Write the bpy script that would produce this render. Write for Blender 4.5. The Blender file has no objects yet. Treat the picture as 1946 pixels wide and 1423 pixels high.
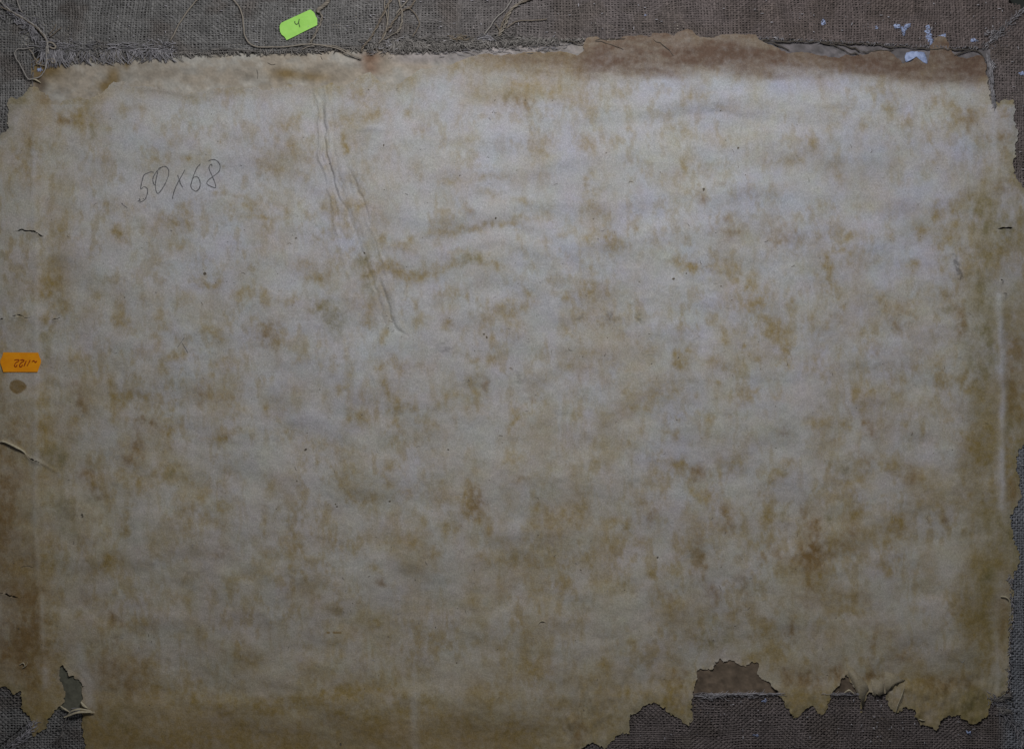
import bpy, math, random
import numpy as np
from mathutils import Vector

# ---------------------------------------------------------------- camera, light, exposure
S = 0.00034                       # metres per unit of the drawing (the back is about 68 x 50 cm)
CX, CY = 973.0, 711.5
scene = bpy.context.scene
col = scene.collection

cam_d = bpy.data.cameras.new('camera'); cam = bpy.data.objects.new('camera', cam_d); col.objects.link(cam)
cam_d.lens = 60; cam_d.sensor_width = 36; cam_d.clip_start = 0.01; cam_d.clip_end = 20
cam.location = (0, 0, 1946 * S * 60 / 36 + 0.0005); cam.rotation_euler = (0, 0, 0)
scene.camera = cam

world = bpy.data.worlds.new('World'); scene.world = world; world.use_nodes = True
bg = world.node_tree.nodes['Background']; bg.inputs[0].default_value = (0.80, 0.86, 1.0, 1); bg.inputs[1].default_value = 0.055

def area(name, loc, target, sx, sy, power, color):
    d = bpy.data.lights.new(name, 'AREA'); d.shape = 'RECTANGLE'; d.size = sx; d.size_y = sy
    d.energy = power; d.color = color
    o = bpy.data.objects.new(name, d); col.objects.link(o); o.location = loc
    o.rotation_euler = (Vector(target) - Vector(loc)).to_track_quat('-Z', 'Y').to_euler()
    return o
area('window_light', (0.04, 0.37, 0.535), (0.03, -0.04, 0), 0.32, 0.15, 3.12, (0.97, 0.985, 1.0))

vs = scene.view_settings
vs.view_transform = 'Standard'; vs.look = 'None'; vs.exposure = 0; vs.gamma = 1; vs.use_curve_mapping = False

# ---------------------------------------------------------------- helpers
rng = np.random.default_rng(7); random.seed(7)

def W(p):                          # drawing units (x right, y down, z up) -> metres
    p = np.asarray(p, dtype=np.float64).reshape(-1, 3)
    return np.stack([(p[:, 0] - CX) * S, (CY - p[:, 1]) * S, p[:, 2] * S], 1)

_lat = [np.random.default_rng(100 + i).random((256, 256)) for i in range(12)]
def vnoise(x, y, seed=0):
    L = _lat[seed % 12]
    x = x + seed * 37.3; y = y + seed * 91.7
    xi = np.floor(x).astype(int); yi = np.floor(y).astype(int)
    fx = x - xi; fy = y - yi
    fx = fx * fx * (3 - 2 * fx); fy = fy * fy * (3 - 2 * fy)
    a = L[yi & 255, xi & 255]; b = L[yi & 255, (xi + 1) & 255]
    c = L[(yi + 1) & 255, xi & 255]; d = L[(yi + 1) & 255, (xi + 1) & 255]
    return (a * (1 - fx) + b * fx) * (1 - fy) + (c * (1 - fx) + d * fx) * fy
def fbm(x, y, seed=0, octv=4, gain=0.5):
    s = 0; a = 1; t = 0
    for k in range(octv):
        s = s + a * vnoise(x * 2 ** k, y * 2 ** k, seed + k); t += a; a *= gain
    return s / t                   # 0..1
def sstep(a, b, x):
    t = np.clip((x - a) / (b - a), 0, 1); return t * t * (3 - 2 * t)

def link(o, parent=None):
    col.objects.link(o)
    if parent is not None: o.parent = parent
    return o
def tag(o, label=None, cat=None, group=None, kind=None):
    if label: o['label'] = label
    if cat: o['category'] = cat
    if group: o['group'] = group
    if kind: o['kind'] = kind
    return o
def empty(name, x=CX, y=CY, z=0.0):
    o = bpy.data.objects.new(name, None); o.empty_display_size = 0.02
    return link(o)

def raw_mesh(name, verts, quads=None, ngons=None, mat=None, parent=None, smooth=True, attrs=None):
    """verts in metres; quads (n,4) int; ngons list of index lists."""
    me = bpy.data.meshes.new(name)
    nv = len(verts)
    me.vertices.add(nv); me.vertices.foreach_set('co', np.ascontiguousarray(verts, dtype=np.float32).ravel())
    loops = []; tot = []
    if quads is not None and len(quads):
        loops.append(np.asarray(quads, dtype=np.int32).ravel()); tot.append(np.full(len(quads), 4, np.int32))
    if ngons:
        loops.append(np.array([i for f in ngons for i in f], np.int32)); tot.append(np.array([len(f) for f in ngons], np.int32))
    loops = np.concatenate(loops); tot = np.concatenate(tot)
    st = np.concatenate([[0], np.cumsum(tot)[:-1]]).astype(np.int32)
    me.loops.add(len(loops)); me.loops.foreach_set('vertex_index', loops)
    me.polygons.add(len(tot)); me.polygons.foreach_set('loop_start', st); me.polygons.foreach_set('loop_total', tot)
    me.polygons.foreach_set('use_smooth', np.full(len(tot), bool(smooth)))
    me.update(calc_edges=True); me.validate()
    for k, v in (attrs or {}).items():
        v = np.asarray(v, np.float32)
        if v.ndim == 2:
            a = me.attributes.new(k, 'FLOAT_COLOR', 'POINT')
            a.data.foreach_set('color', np.concatenate([v, np.ones((len(v), 1), np.float32)], 1).ravel())
        else:
            a = me.attributes.new(k, 'FLOAT', 'POINT'); a.data.foreach_set('value', v)
    if mat: me.materials.append(mat)
    return link(bpy.data.objects.new(name, me), parent)

def smooth_path(pts, n=6):
    """Catmull-Rom through points (any dimension)."""
    p = np.asarray(pts, float)
    if len(p) < 3:
        t = np.linspace(0, 1, n + 1)[:, None]; return p[0] * (1 - t) + p[-1] * t
    q = np.vstack([2 * p[0] - p[1], p, 2 * p[-1] - p[-2]]); out = []
    for i in range(1, len(q) - 2):
        a, b, c, d = q[i - 1], q[i], q[i + 1], q[i + 2]
        for t in np.arange(n) / n:
            out.append(.5 * (2 * b + (c - a) * t + (2 * a - 5 * b + 4 * c - d) * t * t + (3 * b - a - 3 * c + d) * t ** 3))
    out.append(p[-1]); return np.array(out)

class Tubes:
    """collects thin tubes in drawing units into one mesh"""
    def __init__(s): s.v = []; s.q = []; s.c = []; s.n = 0
    def add(s, path, r, sides=5, color=(.2, .18, .16), taper=True):
        p = np.asarray(path, float); m = len(p)
        if m < 2: return
        t = np.gradient(p, axis=0); t /= np.linalg.norm(t, axis=1)[:, None] + 1e-9
        up = np.array([0, 0, 1.0]); side = np.cross(t, up); ln = np.linalg.norm(side, axis=1)
        side[ln < 1e-3] = (1, 0, 0); side /= np.linalg.norm(side, axis=1)[:, None]
        nor = np.cross(side, t)
        rr = np.full(m, r) if np.isscalar(r) else np.asarray(r, float)
        if taper: rr = rr * np.concatenate([[.35], np.ones(m - 2), [.35]])
        for k in range(sides):
            a = 2 * math.pi * k / sides
            s.v.append(p + (side * math.cos(a) + nor * math.sin(a)) * rr[:, None])
            s.c.append(np.tile(np.asarray(color, float), (m, 1)))
        for k in range(sides):
            k2 = (k + 1) % sides; i = np.arange(m - 1)
            s.q.append(np.stack([s.n + k * m + i, s.n + k2 * m + i, s.n + k2 * m + i + 1, s.n + k * m + i + 1], 1))
        s.n += sides * m
    def build(s, name, mat, parent=None):
        return raw_mesh(name, W(np.vstack(s.v)), np.vstack(s.q), None, mat, parent, True, {'tint': np.vstack(s.c)})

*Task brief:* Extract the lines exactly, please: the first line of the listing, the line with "from mathutils import Vector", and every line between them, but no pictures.

*Task solution:*
Write the bpy script that would produce this render. Write for Blender 4.5. The Blender file has no objects yet. Treat the picture as 1946 pixels wide and 1423 pixels high.
import bpy, math, random
import numpy as np
from mathutils import Vector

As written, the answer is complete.